Deep Freeze Shut Down Texas Nuke

by on March 1, 2021 · 0 comments

in Energy, Environment

Nuclear Shutdown News chronicles the decline and fall of the nuclear power industry in the US and beyond and highlights the efforts of those working to create a nuclear free world.

By Michael Steinberg /  Black Rain Press

Deep Freeze Shuts Down Texas Nuke

On February 15 the South Texas Project nuclear plant shut down after arctic weather descended on the region, Arctic Insights reported. A spokesperson for the plant said 1350 Megawatt reactor #1 shut down at 5:37 a.m.. The shutdown “resulted from a loss of feedwater attributed to cold-weather related failure of pressure sensing lines to feedwater pumps causing a false signal, which in turn caused the feedwater pump to trip (shut down).”

According to a February 16 Nuclear Regulatory Commission report, the shutdown was due to “low steam generator levels. The low levels in turn were due to loss of Feedwater pumps 11 and 13 (cause unknown).”

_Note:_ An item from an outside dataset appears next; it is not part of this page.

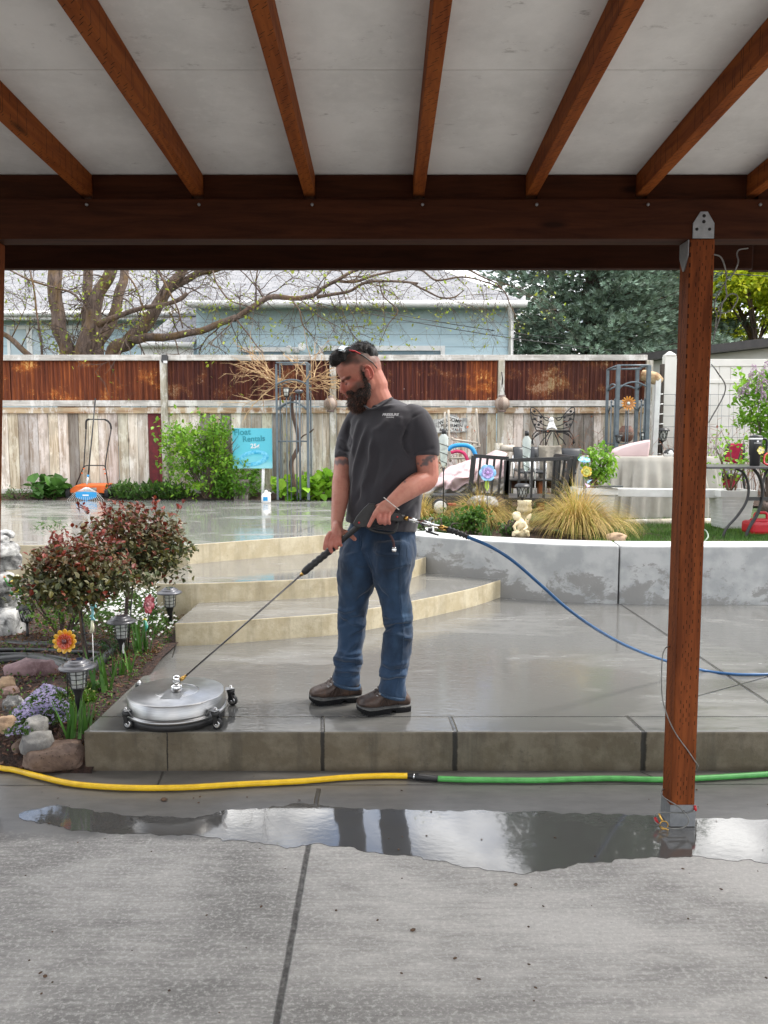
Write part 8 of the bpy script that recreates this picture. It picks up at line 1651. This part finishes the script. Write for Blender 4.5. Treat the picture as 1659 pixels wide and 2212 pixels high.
tp = MB(); tp.bar(s1 + Vector((-.1, -w1 * .3, .045)), s1 + Vector((.23, -w1 * .55, .05)), .10, .012); tag(tp.build('tray', std('dark_grey_tray', (.09, .10, .105), None, 9, .5)), 'dark grey plastic tray lying on the rim of the left planter', 'tray')
bush('potted_plant', 'leafy green young plant growing in the left planter', 'plant', s1 + Vector((.07, 0, .25)), (.16, .14, .20), 520, .055, ((1.3, 1.25, .8), (1, 1.1, .8)), M_lime, 120, .5, foot=tuple(s1), stems=7, up=-.2); bush('potted_plant', 'sparse thin stemmed plant growing in the right planter', 'plant', s2 + Vector((-.02, 0, .32)), (.20, .15, .30), 160, .045, ((1.3, 1.25, .8), (1, 1.1, .8)), M_lime, 121, .55, foot=tuple(s2), stems=6)
b = MB(); A, B_ = W(1332, 1063, 7.35), W(1566, 1066, 7.2); b.bar(A, B_, .16, .075); tag(b.build('plank', M_plant, bevel=.004), 'long white plank bridging the two white planters', 'plank')
# covered table
M_cloth = std('tan_cover_cloth', (.42, .395, .35), (.34, .315, .275), 4, .9, kind='World')
xL, xR = W(1290, 990, 8.05).x, W(1556, 990, 8.05).x; zt_, zb_ = W(1400, 989, 8.05).z, W(1400, 1121, 8.05).z
t = thing('covered_table', 'patio table hidden under a long tan cloth with deep folds', 'table', ((xL + xR) / 2, 8.4, ZG))
out = [(xL, 8.05), (xR, 8.05), (xR, 8.75), (xL, 8.75)]; n_ = 520; rs = []
def per(u):
    q = u * 4; i = int(q) % 4; f = q - int(q); a, b_ = out[i], out[(i + 1) % 4]; return a[0] + (b_[0] - a[0]) * f, a[1] + (b_[1] - a[1]) * f
for j in range(14):
    v = j / 13; ring = []
    for i in range(n_):
        u = i / n_; x, y = per(u); cx, cy = (xL + xR) / 2, 8.4; dx, dy = x - cx, y - cy; l_ = math.hypot(dx, dy); w_ = (.030 * abs(math.sin(u * 118 + 4 * math.sin(u * 23) + v * .6)) + .018 * math.sin(u * 290 + 5 * math.sin(u * 17)) + .03 * math.sin(u * 61 + v * 2)) * min(1, v * 2.2) + .05 * v; corner = 0
        z = zt_ + (zb_ + .035 * noise.noise(Vector((u * 9, 0, 0))) - zt_) * v; ring.append(Vector((x + dx / l_ * w_, y + dy / l_ * w_, z)))
    rs.append(ring)
b = MB(); top = [Vector((p.x * .97 + (xL + xR) / 2 * .03, p.y * .97 + 8.4 * .03, zt_ + .012)) for p in rs[0]]; cen_ = len(top); b.rings([top] + rs, cap=False); b.add(top, [tuple(range(n_))]); b.build('cloth_cover', M_cloth, t)
for sx in (xL + .1, xR - .1):
    for sy in (8.15, 8.65): MB().tube([(sx, sy, ZG), (sx, sy, zt_ - .02)], .02, 8).build('leg', M_blk, t)
b = MB(); cpf = lambda u, v: None
pc = [(140, 690), (200, 650), (340, 605), (520, 568), (512, 650), (500, 740), (330, 742), (160, 745)]; f_ = [zC(x, y, 8.25) for x, y in pc]; cen = sum(f_, Vector()) / 8; b.rings([[cen + (p - cen) * .97 + Vector((0, .12, 0)) for p in f_], [p + Vector((0, .0, 0)) for p in f_], [cen + (p - cen) * .86 + Vector((0, -.05, 0)) for p in f_]]); tag(b.build('cushion', M_pink, bevel=.012), 'pale pink cushion leaning on top of the tan covered table', 'cushion')
b = MB(); q = zC(712, 705, 8.2); b.ell(q, (.075, .07, .055), 16, 12); tag(b.build('cushion', std('cow_print_cloth', (.62, .62, .60), (.03, .03, .03), 12, .9, contrast=.05)), 'small black and white patterned cushion on the table, beside the wooden post', 'cushion')
b = MB().tube([W(1350, 1132, 7.55), W(1450, 1130, 7.55), W(1560, 1129, 7.55)], .046, 14); tag(b.build('log', M_fpost), 'long grey weathered log lying on the lawn before the covered table', 'log')
# steel tower trellis
Yc1, Yc2 = 10.15, 10.6; t = thing('tower_trellis', 'tall grey steel tower trellis with arches and a shelf in the fence corner', 'trellis', tuple(z4(500, 1400, 10.3)))
for x, yt, Y, w_ in ((357, 838, Yc2, .035), (433, 808, Yc1, .048), (572, 828, Yc2, .045), (655, 808, Yc1, .05)): p = z4(x, yt, Y); MB().bar((p.x, p.y, .62), p, w_, w_, (0, 1, 0)).build('upright', M_grey, t, bevel=.003)
b = MB()
for a_, c_2, Ya_, Yb2 in (((357, 838), (433, 808), Yc2, Yc1), ((433, 808), (655, 808), Yc1, Yc1), ((357, 838), (572, 832), Yc2, Yc2), ((572, 832), (655, 808), Yc2, Yc1), ((433, 835), (600, 835), Yc1, Yc1)): b.tube([z4(*a_, Ya_), z4(*c_2, Yb2)], .013, 6)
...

Translation: Unprecedented subfreezing temperatures caused uninsulated equipment to crap out. This shutdown added to the catastrophe in the region that left millions without heat, water or leadership as other electrical generators failed as well.

The South Teas Project plant’s two reactors started up in the late 1980s.making them in their 30s now, and they were designed to last 40 years. Utilities in Houston, San Antonio and Austin have been involved in their ownership and operation. Plans to build two untested new reactors on the site in Bay City near the Gulf Coast are going nowhere.

Sources:Atomic Insights,; Nuclear Regulatory Commission,

Major Earthquake at Fukushima Causes More Damage

On February 13, a 7.3 earthquake hit Japan’s Fukushima region, likely causing more damage to its crippled nuclear plant as the 10th anniversary of the disaster approached.

On February 20 the Associated Press reported, “Cooling water levels may have fallen in two reactors at the wrecked Fukushima nuclear plant since a powerful earthquake hit the area…The new damage could further complicate the plant’s already difficult decommissioning process, which could take decades.”

Since the multiple meltdowns at Fukushima following a 9.0 quake and 45-foot tsunami in March 2011, owner Tokyo Electric Co. has had to continually add water to the nuclear fuel at the bottom of the ruined reactors, otherwise a further disaster might occur. This in turn causes radioactive water that has to be stored in sometimes leaky tanks around the site and may end up in the Pacific Ocean.

Tepco reported that since the Feb 13 quake, the “cooling water level fell to 27 inches in building reactor 1 and 11 inches in reactor building 3.”

In addition, the AP reported, “More than 189 received minor injuries” in the recent quake, which also “triggered landslides, damaged homes and high-speed train tracks, and caused widespread power and water supply disruptions.”